> [EXERCISE INSTRUCTIONS]: Restate word for word the lines that begin the listing and end with the line holding "from mathutils import Vector, Matrix".
========================================
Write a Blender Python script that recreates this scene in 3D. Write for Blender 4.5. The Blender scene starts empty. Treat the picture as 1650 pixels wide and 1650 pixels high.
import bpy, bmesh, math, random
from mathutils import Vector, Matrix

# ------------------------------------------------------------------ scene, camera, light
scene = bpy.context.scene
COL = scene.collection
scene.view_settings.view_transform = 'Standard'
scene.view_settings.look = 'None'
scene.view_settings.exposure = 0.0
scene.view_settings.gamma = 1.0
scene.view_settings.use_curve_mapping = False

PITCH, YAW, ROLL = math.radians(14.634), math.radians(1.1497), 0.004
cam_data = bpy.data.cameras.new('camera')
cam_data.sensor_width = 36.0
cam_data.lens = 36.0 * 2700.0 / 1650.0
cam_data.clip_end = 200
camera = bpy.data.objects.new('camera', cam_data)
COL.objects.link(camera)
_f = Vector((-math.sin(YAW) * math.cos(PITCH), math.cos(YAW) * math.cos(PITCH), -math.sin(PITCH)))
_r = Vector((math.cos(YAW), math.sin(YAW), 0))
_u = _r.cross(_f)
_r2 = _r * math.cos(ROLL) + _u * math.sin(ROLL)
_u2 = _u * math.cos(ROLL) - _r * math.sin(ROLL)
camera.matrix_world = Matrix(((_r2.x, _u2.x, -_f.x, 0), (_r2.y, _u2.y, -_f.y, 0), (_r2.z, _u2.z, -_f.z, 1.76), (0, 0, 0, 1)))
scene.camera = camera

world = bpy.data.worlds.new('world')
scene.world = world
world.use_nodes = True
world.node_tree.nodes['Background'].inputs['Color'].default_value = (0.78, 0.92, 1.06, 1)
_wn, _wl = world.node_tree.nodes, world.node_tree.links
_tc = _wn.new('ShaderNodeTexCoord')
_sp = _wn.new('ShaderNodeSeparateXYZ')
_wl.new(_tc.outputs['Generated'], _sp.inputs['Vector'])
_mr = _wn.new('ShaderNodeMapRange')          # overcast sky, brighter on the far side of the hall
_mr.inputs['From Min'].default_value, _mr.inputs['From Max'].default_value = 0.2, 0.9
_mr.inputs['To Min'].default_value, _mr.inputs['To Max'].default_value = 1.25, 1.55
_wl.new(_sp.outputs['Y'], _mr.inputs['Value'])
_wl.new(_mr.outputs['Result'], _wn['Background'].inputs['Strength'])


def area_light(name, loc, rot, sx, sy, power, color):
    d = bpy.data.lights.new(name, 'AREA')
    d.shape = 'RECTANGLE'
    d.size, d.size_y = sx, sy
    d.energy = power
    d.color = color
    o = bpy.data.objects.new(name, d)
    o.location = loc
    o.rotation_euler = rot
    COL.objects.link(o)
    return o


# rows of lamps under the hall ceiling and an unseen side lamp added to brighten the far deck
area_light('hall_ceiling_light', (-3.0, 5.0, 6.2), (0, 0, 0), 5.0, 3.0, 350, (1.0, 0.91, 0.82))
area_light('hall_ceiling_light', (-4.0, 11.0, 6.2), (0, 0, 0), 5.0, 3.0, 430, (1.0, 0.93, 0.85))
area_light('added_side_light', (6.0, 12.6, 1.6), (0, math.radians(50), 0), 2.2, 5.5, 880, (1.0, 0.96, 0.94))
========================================
> [ANSWER FOR THE TASK]:
Write a Blender Python script that recreates this scene in 3D. Write for Blender 4.5. The Blender scene starts empty. Treat the picture as 1650 pixels wide and 1650 pixels high.
import bpy, bmesh, math, random
from mathutils import Vector, Matrix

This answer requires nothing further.